## Problem
Make an exact copy of the lines below.
───
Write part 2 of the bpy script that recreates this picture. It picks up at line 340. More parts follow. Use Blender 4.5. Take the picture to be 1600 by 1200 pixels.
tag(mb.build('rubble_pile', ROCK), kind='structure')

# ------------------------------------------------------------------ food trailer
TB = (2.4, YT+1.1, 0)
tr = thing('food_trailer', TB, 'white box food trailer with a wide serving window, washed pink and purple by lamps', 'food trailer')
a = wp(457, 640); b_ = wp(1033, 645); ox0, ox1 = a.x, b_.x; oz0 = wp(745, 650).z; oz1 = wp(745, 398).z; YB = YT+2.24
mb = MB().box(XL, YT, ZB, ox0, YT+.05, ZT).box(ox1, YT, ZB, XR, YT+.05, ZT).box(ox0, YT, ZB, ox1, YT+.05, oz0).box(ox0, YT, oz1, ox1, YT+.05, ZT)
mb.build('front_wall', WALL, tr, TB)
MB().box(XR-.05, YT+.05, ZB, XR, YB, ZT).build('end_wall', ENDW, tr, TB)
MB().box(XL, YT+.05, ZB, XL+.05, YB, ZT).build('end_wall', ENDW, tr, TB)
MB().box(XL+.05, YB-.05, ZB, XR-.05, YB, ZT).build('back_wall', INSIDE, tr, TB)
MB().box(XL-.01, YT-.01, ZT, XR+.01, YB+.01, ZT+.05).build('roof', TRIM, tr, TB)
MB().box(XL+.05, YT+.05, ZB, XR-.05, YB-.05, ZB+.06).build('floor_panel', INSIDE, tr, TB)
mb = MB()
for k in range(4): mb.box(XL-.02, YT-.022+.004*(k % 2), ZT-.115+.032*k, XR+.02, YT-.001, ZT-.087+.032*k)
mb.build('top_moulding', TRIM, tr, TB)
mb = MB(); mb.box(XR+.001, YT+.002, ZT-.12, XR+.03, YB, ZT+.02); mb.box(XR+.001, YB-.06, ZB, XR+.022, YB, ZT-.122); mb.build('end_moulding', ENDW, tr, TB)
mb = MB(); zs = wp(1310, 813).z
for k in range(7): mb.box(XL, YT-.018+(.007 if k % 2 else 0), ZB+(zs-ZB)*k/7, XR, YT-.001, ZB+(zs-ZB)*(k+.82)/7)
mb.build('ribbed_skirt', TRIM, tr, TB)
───
## Answer
Write part 2 of the bpy script that recreates this picture. It picks up at line 340. More parts follow. Use Blender 4.5. Take the picture to be 1600 by 1200 pixels.
tag(mb.build('rubble_pile', ROCK), kind='structure')

# ------------------------------------------------------------------ food trailer
TB = (2.4, YT+1.1, 0)
tr = thing('food_trailer', TB, 'white box food trailer with a wide serving window, washed pink and purple by lamps', 'food trailer')
a = wp(457, 640); b_ = wp(1033, 645); ox0, ox1 = a.x, b_.x; oz0 = wp(745, 650).z; oz1 = wp(745, 398).z; YB = YT+2.24
mb = MB().box(XL, YT, ZB, ox0, YT+.05, ZT).box(ox1, YT, ZB, XR, YT+.05, ZT).box(ox0, YT, ZB, ox1, YT+.05, oz0).box(ox0, YT, oz1, ox1, YT+.05, ZT)
mb.build('front_wall', WALL, tr, TB)
MB().box(XR-.05, YT+.05, ZB, XR, YB, ZT).build('end_wall', ENDW, tr, TB)
MB().box(XL, YT+.05, ZB, XL+.05, YB, ZT).build('end_wall', ENDW, tr, TB)
MB().box(XL+.05, YB-.05, ZB, XR-.05, YB, ZT).build('back_wall', INSIDE, tr, TB)
MB().box(XL-.01, YT-.01, ZT, XR+.01, YB+.01, ZT+.05).build('roof', TRIM, tr, TB)
MB().box(XL+.05, YT+.05, ZB, XR-.05, YB-.05, ZB+.06).build('floor_panel', INSIDE, tr, TB)
mb = MB()
for k in range(4): mb.box(XL-.02, YT-.022+.004*(k % 2), ZT-.115+.032*k, XR+.02, YT-.001, ZT-.087+.032*k)
mb.build('top_moulding', TRIM, tr, TB)
mb = MB(); mb.box(XR+.001, YT+.002, ZT-.12, XR+.03, YB, ZT+.02); mb.box(XR+.001, YB-.06, ZB, XR+.022, YB, ZT-.122); mb.build('end_moulding', ENDW, tr, TB)
mb = MB(); zs = wp(1310, 813).z
for k in range(7): mb.box(XL, YT-.018+(.007 if k % 2 else 0), ZB+(zs-ZB)*k/7, XR, YT-.001, ZB+(zs-ZB)*(k+.82)/7)
mb.build('ribbed_skirt', TRIM, tr, TB)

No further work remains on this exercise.